Many retirement investors are taking defensive positions ahead of election day. According to Betterment’s 2024 Retail Investment Survey, 40% of investors surveyed said they will either move or pull investments at some point before Nov. 5.
As investor anxiety rises ahead of election day, here’s how retirement savers can protect their portfolios from outsized volatility:
— Consider the current market landscape.
— Resist extreme portfolio moves.
— Don’t rely on so-called “safe money.”
— Don’t stop investing due to an election.
— Ignore the noise.
— Focus on portfolio management.
Consider the Current Market Landscape
History shows that consumer spending and economic growth ebb and flow, and that happens in and out of election years.
“Stock markets have historically rewarded investors with equivalent long-term returns irrespective of which party was in the White House,” said Greg Warner, chief investment officer at Adero Partners in San Francisco, in an email. “While there can always be short-term volatility, the long-term economic dynamics of consumer spending — a primary driver of economic growth — help underpin the stock market.”
[READ: Is a 60/40 Portfolio Appropriate for Retirees?]
Resist Extreme Portfolio Moves
Savvy retirement investors know the market is a long-term game and will not make significant moves as a result of election jitters.
“If you’re retired or soon to retire, you should have already done or begun to dollar-cost average out of the market and have the appropriate risk-tolerant buckets,” said Dan Casey, investment advisor at Bridgeriver Advisors in Bloomfield Hills, Michigan, in an email. “If you feel a market crash would be detrimental to your portfolio, then you don’t have the proper buckets set up.”
Don’t Rely on So-Called “Safe Money”
No particular stocks or funds hold up well during an election period. “Each election has such unique issues that it’s hard to pinpoint any fund or sector that will do well. The one major difference in this election period that others haven’t seen in decades is that ‘safe money’ pays fairly well, at around 5%,” Casey said, referring to investments like certificates of deposit. However, if that was your go-to strategy in the past year, you severely underperformed the market and barely kept up with inflation.”
[Related:How Retirees Can Cope with Inflation]
Don’t Stop Investing Due to an Election
Taking a wait-and-see approach with your portfolio is not advisable, market investors say.
“Don’t procrastinate on important financial moves like saving more or updating your investment strategy because you’re waiting to see how the election shakes out,” said Steven Kibbel, a certified financial planner at Prop Firm App in Nashville, Tennessee, in an email. “Stick to your plan and keep doing the boring but important stuff like maximizing your 401(k) contributions and avoiding credit card debt,” he said.
[READ: IRA Versus 401(k): Which Is Better?]
Ignore the Noise
Historical precedent suggests market hyperbole, not volatility, will be in high supply.
“Going back to 1928, there have been only four times when the markets declined during an election year, and the seeds for those corrections, such as the tech bubble and credit crisis, were independent of the election itself,” said Thomas J. Raymond, investment management partner at Callan Family Office in Conshohocken, Pennsylvania, in an email. “That’s why patience and perspective are always key to navigating bouts of higher volatility.
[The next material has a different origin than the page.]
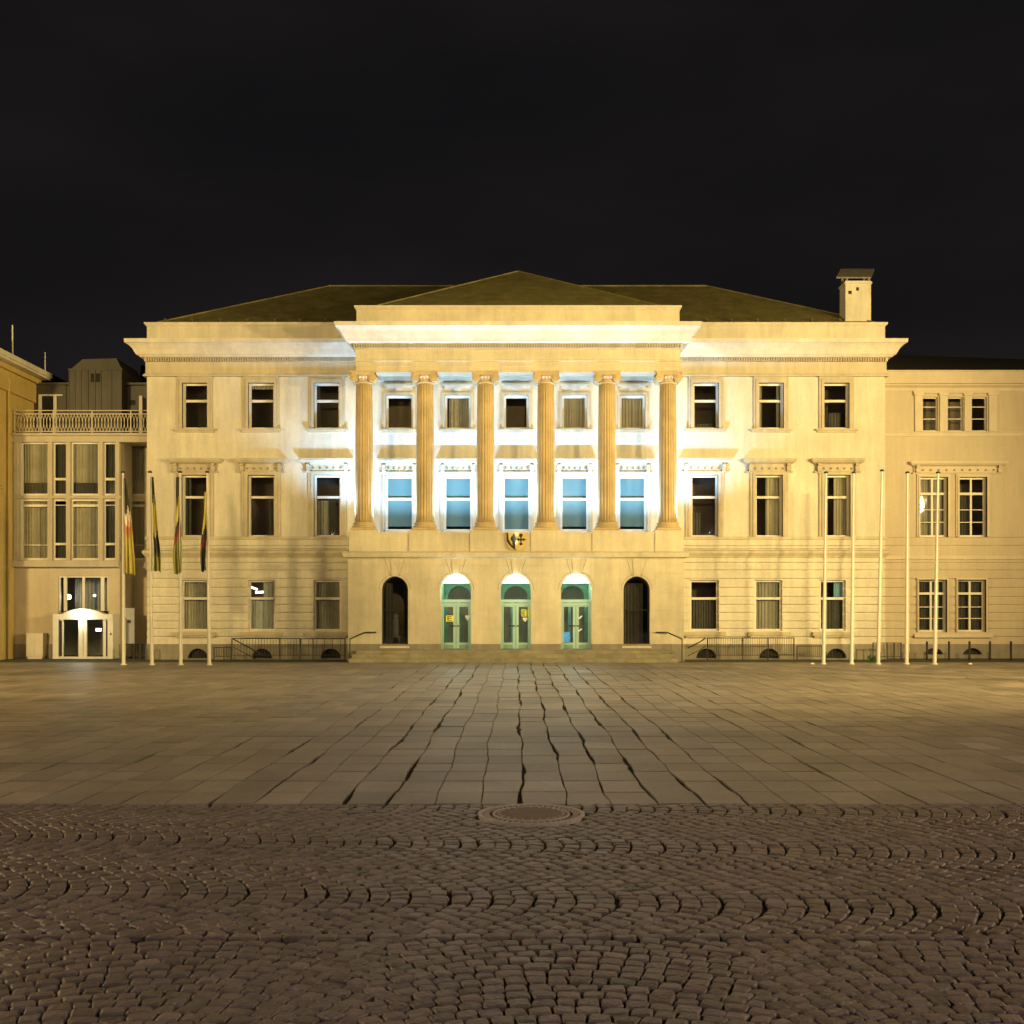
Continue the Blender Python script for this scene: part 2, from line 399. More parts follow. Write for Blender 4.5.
RF2=roofpoly([(-6.05,-1.75,zpe),(6.25,-1.75,zpe),(.1,ya,za),(.1,7.5,za-.02),(-6.05,8,zpe-.3),(6.25,8,zpe-.3)],[(0,1,2),(1,5,3,2),(0,2,3,4)],'roof',M['roof'],TH)
b=MB(); b.tube((-6.05,-1.75,zpe+.02),(.1,ya,za+.02),.035); b.tube((6.25,-1.75,zpe+.02),(.1,ya,za+.02),.035); b.build('ridge',M['roof'],RF2)
for k,xp in enumerate([165,192,220,247.5,275,300,326,707,731.5,757.5,785,812.5,840]):
    zz=sz(323,.5); X=sx(xp,.6); b=MB(); b.tube((X,.62,zz-.1),(X,.62,zz+.2),.03); b.box(X-.05,X+.05,.58,.66,zz+.17,zz+.22); b.build('snow_guard',M['zinc'],RF)
# chimney
cx0,cx1=sx(845.5,.7),sx(871,.7); zc=sz(282,.9)
b=box(cx0,cx1,.7,1.6,ze-.4,zc); b.box(cx0-.04,cx1+.04,.66,1.64,zc-.14,zc-.05); ch=b.build('chimney',M['stucco'],RF)
b=MB()
for xq in (cx0+.03,cx1-.13):
    b.box(xq,xq+.1,.74,.84,zc,zc+.22); b.box(xq,xq+.1,1.42,1.52,zc,zc+.58)
c0=(cx0-.50,cx1-.08,cx1+.42,cx0+.02); q=[(c0[0],.45,zc+.03),(c0[1],.45,zc+.03),(c0[2],1.55,zc+.74),(c0[3],1.55,zc+.74)]
b.v+=[]
n=len(b.v); b.v+=q+[(x,y-.04,z_+.06) for x,y,z_ in q]
for f in ((0,3,2,1),(4,5,6,7),(0,1,5,4),(1,2,6,5),(2,3,7,6),(3,0,4,7)): b.face([n+i for i in f])
b.build('chimney_cap',M['capmetal'],ch)
b=MB()
for (xx,yy,w) in ((850,292.5,1.6),(857.5,289,1.3)): b.box(sx(xx-w,.7),sx(xx+w,.7),.68,.72,sz(yy+1.6,.7),sz(yy-1.6,.7))
b.build('vent',M['black'],ch)

# --- PORTICO
PXc=[sx(p,-1.75) for p in (364,425,485.5,546,607,668)]
zc0=sz(530.5,-1.75); zc1=sz(372.5,-1.75)
arch=[(381.5,408),(440.5,471),(500.5,531),(561,591.5),(623.5,650)]
ops=[];arcs=[]
for k,(a,b_) in enumerate(arch):
    X0,X1=sx(a,YP),sx(b_,YP); zt=sz(574.5,YP) if 0<k<4 else sz(576.5,YP); zb=sz(649.5,YP) if 0<k<4 else sz(646,YP)
    ops.append((X0,X1,zb,zt)); arcs.append((X0,X1,zt-(X1-X0)/2,zt))
pg=[(sz(y+.35,YP),sz(y-.35,YP)) for y in (566,574,584.5,593,602,611,620,629)]
zg0=sz(649.5,YP)
PW=wall(-XI,XI,sz(644,YP),sz(557,YP),YP,.55,ops,pg,.022,arcs).build('wall',M['portstone'],TH)
ops_pl=[o for o in ops]
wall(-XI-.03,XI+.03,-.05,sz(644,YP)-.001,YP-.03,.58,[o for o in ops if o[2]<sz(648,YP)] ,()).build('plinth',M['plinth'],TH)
b=MB()
for s_ in (-1,1): b.box(min(s_*XI,s_*(XI-.5)),max(s_*XI,s_*(XI-.5)),YP+.552,0,-.05,sz(557,YP)) 
b.build('side_wall',M['portstone'],TH)
# voussoir joints round each arch
for (X0,X1,zb,zt) in ops:
    b=MB()
    cx=(X0+X1)/2; r=(X1-X0)/2; zc_=zt-r
    for a in (72,108):
        t=math.radians(a)
        r1=(sz(559,YP)-zc_)/math.sin(t)
        p=(cx+r*1.02*math.cos(t),YP-.002,zc_+r*1.02*math.sin(t)); q=(cx+r1*math.cos(t)*1.0,YP-.002,zc_+r1*math.sin(t)); b.tube(p,q,.008,4)
    pts=[(cx+r*1.17*math.cos(t*PI/18),YP-.001,zc_+r*1.17*math.sin(t*PI/18)) for t in range(19)]
    b.path(pts,.009,4)
    b.build('arch_joint',M['plinth'],PW)
for (X0,X1,zb,zt) in ops:
    b=MB()
    cx=(X0+X1)/2; r=(X1-X0)/2; w0=.12; w1=.19
    z0_=zt+.01; z1_=sz(558.5,YP)
    b.poly_y([(cx-w0,z0_),(cx+w0,z0_),(cx+w1,z1_),(cx-w1,z1_)],YP-.035,YP+.1)
    b.build('keystone',M['portstone'],PW)
# ledge, balcony parapet, floor
b=MB(); pr=[(p,sz(y,YP-max(p,0))) for p,y in [(-.3,559),(.03,559),(.06,558),(.18,557),(.22,552.6),(.10,551.3),(-.3,551)]]; b.sweep(-XI,XI,YP,0,pr); b.build('ledge',M['portstone'],TH)
b=box(-XI+.25,XI-.25,YP+.3,-.001,ZB-.25,ZB); b.build('balcony_floor',M['portstone'],TH)
zp0,zp1=sz(552,YP),sz(532.5,YP)
b=MB(); b.box(-XI+.02,XI-.02,YP+.06,YP+.28,zp0,zp1); b.box(-XI+.02,-XI+.24,YP+.28,0,zp0,zp1); b.box(XI-.24,XI-.02,YP+.28,0,zp0,zp1)
b.box(-XI+.0,XI-.0,YP+.03,YP+.31,zp1-.06,zp1+.02)
b.build('balcony_parapet',M['portstone'],TH)
for X in PXc:
    if abs(X)>6: b=box(X-.60,X+.60,YP-.0,-1.2,zp0,zc0-.0)
    else: b=box(X-.66,X+.66,YP-.0,-1.2,zp0,zc0-.0)
    b.build('pedestal',M['portstone'],TH)
    # column
    k=96
    fl=lambda t,z: 1-.055*max(0,math.sin(t*12))**1 if True else 1
    def fl(t,z): return 1-.13*abs(math.sin(t*10))**.6
    H=zc1-zc0; zb_=zc0+.36; zt_=zc1-.52
    pr=[]
    for q in range(13):
        u=q/12; r=.415-.058*(u**1.5); pr.append((r,zb_+(zt_-zb_)*u))
    b=MB(); b.smooth=True; b.lathe(X,-1.68,pr,120,fl); col=b.build('column',M['column'],TH)
    b=MB(); b.smooth=False; b.box(X-.53,X+.53,-1.68-.50,-1.68+.5,zc0,zc0+.10); b.smooth=True
    b.lathe(X,-1.68,[(.5,zc0+.1),(.53,zc0+.13),(.53,zc0+.17),(.49,zc0+.2),(.455,zc0+.225),(.455,zc0+.25),(.48,zc0+.28),(.485,zc0+.31),(.46,zc0+.335),(.42,zc0+.36)],32)
    b.build('column_base',M['column'],col)
    b=MB(); zt2=zt_
    b.smooth=True; b.lathe(X,-1.68,[(.36,zt2),(.39,zt2+.02),(.39,zt2+.05),(.365,zt2+.07),(.365,zt2+.18),(.40,zt2+.22),(.46,zt2+.30),(.43,zt2+.36)],32)
    b.smooth=False; b.box(X-.56,X+.56,-1.68-.50,-1.68+.50,zt2+.42,zc1-.001); b.box(X-.50,X+.50,-1.68-.43,-1.68+.43,zt2+.35,zt2+.42)
    for s_ in (-1,1):
        for (rr,dy) in ((.185,0),(.135,.025),(.085,.045),(.04,.065)):
            b.tube((X+s_*.40,-1.68-.44-dy,zt2+.24),(X+s_*.40,-1.68+.44+dy,zt2+.24),rr,16)
    # egg and leaf swag on the face
    for e in (-.14,0,.14): b.tube((X+e,-1.68-.44,zt2+.30),(X+e,-1.68-.36,zt2+.16),.055,8,.03)
    b.build('capital',M['column'],col)
# entablature of the portico
xe=sx(680,YP); xel=sx(356,YP)
b=MB(); b.box(xel,xe,YP+.0,YP+.80,sz(372.3,YP),sz(349,YP))
for xq in (xel,xe-.8): b.box(xq,xq+.8,YP+.8,0,sz(372.3,YP),sz(349,YP))
pr=[(p,sz(y,YP-max(p,0))) for p,y in [(-.15,366.3),(.03,366.3),(.03,361.9),(.07,361.5),(.09,360.2),(.02,359.8),(.02,350),(-.15,350)]]; b.sweep(xel,xe,YP,0,pr)
b.build('architrave',M['portstone'],TH)
b=MB(); pr=[(p,sz(y,YP-max(p,0))) for p,y in [(-.15,350),(.02,350),(.10,348),(.10,343.4),(.26,343),(.32,341.6),(.38,341),(.42,338.5),(.48,336),(.60,330.5),(.74,326),(.79,325.4),(.82,321.2),(-.15,320.9)]]; b.sweep(xel,xe,YP,.5,pr)
b.build('cornice',M['trim'],TH)
d=MB(); x=xel-.08
while x<xe+.05:
    d.box(x,x+.058,YP-.23,YP-.09,sz(347.4,YP-.2),sz(343.6,YP-.2)); x+=.112
d.build('dentils',M['wintrim'],TH)
b=MB(); pr=[(p,sz(y,YP-max(p,0))) for p,y in [(-.2,321.5),(.0,321.5),(.0,309.5),(.03,309),(.09,307),(.09,305.2),(-.2,305)]]; b.sweep(xel+.02,xe-.02,YP,3,pr); b.build('parapet',M['portstone'],TH)
b=box(xel+.2,xe-.2,YP+.2,2.0,sz(321,YP),sz(318,YP)); b.build('roof_deck',M['zinc'],TH)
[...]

Market downturns, on the whole, aren’t worth losing sleep over.”
Market pullbacks are much more commonplace than one might think. Since 2009, there have been 29 pullbacks when the S&P 500 fell 6.5% or more, Callan said. “Each felt like an impossible moment, including many politically driven sell-offs. Yet each had a temporary market impact.”
On Jan. 1, 2009, the S&P 500 opened at 903; today, it sits at around 5,600. “That would have been more than a six-time return on one’s money had you stayed invested, including the all-too-common harrowing moments of the past 15 years,” he added.
Focus On Portfolio Management
It never hurts to review your portfolio and see if it needs some rebalancing, especially if you’re worried about election-driven market volatility. “For those nearing retirement, you may want to gradually shift more money to conservative assets like bonds to protect what you’ve built,” Kibbel said. “If you’re younger, you can likely afford to ride out election-related turbulence and keep a larger share in stocks for long-term growth.”
Everyone’s situation differs, so consider meeting with a financial advisor for personalized advice.
“The key is tuning out the short-term election noise and focusing on the financial plan that matches your unique retirement vision. That’s how you win in the long run,” Kibbel said.